Plug-in Hybrid Cars

Hybrid cars combine two technologies, usually a battery and a gasoline or diesel engine. With a large battery, the engine doesn’t have to produce as much power, and doesn’t have to be built to operate over a large range of power requirements, from driving at a constant 30 mph to merging into freeway traffic. The battery assist allows the engine to operate more often in its most efficient range.

Plug-in hybrids use an even larger battery. If they are charged up at night, they can go short distances (20 miles or more) during the day with battery power alone. On average, cars are expected to get about 100 miles to the gallon with a charging cost of $1/gallon.

There are several obstacles to plug-in hybrid cars. The car costs much more, and batteries need to be replaced and disposed of. New coal power plants will spew pollution and greenhouse gases. Batteries are polluting under the best of conditions.

There are advantages as well. Utilities would be able to use more base load power plants (running 24/7) and less of the more expensive peak load plants (not true where hydroelectric power is used for baseload). Oil use would drop dramatically if all vehicles are plug-in hybrids, bringing down both the price of oil and the amount of money going to oil powers.

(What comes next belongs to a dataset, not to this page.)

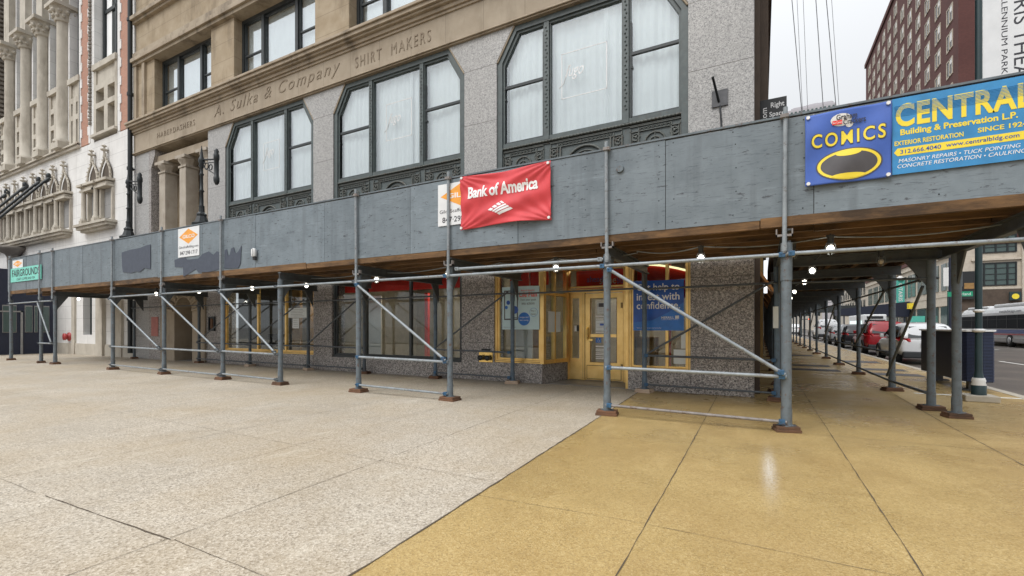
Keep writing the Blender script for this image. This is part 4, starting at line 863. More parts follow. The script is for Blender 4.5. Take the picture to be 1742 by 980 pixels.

From National Renewable Energy Laboratory
Plug-in Hybrid

Standard hybrid electric vehicles contain a small- to medium-sized battery pack and electric motor. These devices help the engine operate more efficiently and enable normally wasted braking energy to be recaptured. While hybridization helps improve the fuel efficiency of hybrid vehicles, all of the energy used still comes from the fuel tank. Even the energy stored in the battery was once fuel.

In contrast, plug-in hybrid electric vehicles have the ability to recharge their batteries with electricity from the utility grid. They typically have larger battery packs and will use the stored electric energy instead of gasoline whenever possible. Under some conditions, a plug-in hybrid may even operate on electric power only. When needed, the engine and liquid fuel will be used to extend driving range and enhance performance. An onboard computer decides when to use which fuel.

Hence its name, a plug-in hybrid features a plug, which can be plugged into a standard 110-volt outlet for recharging the batteries.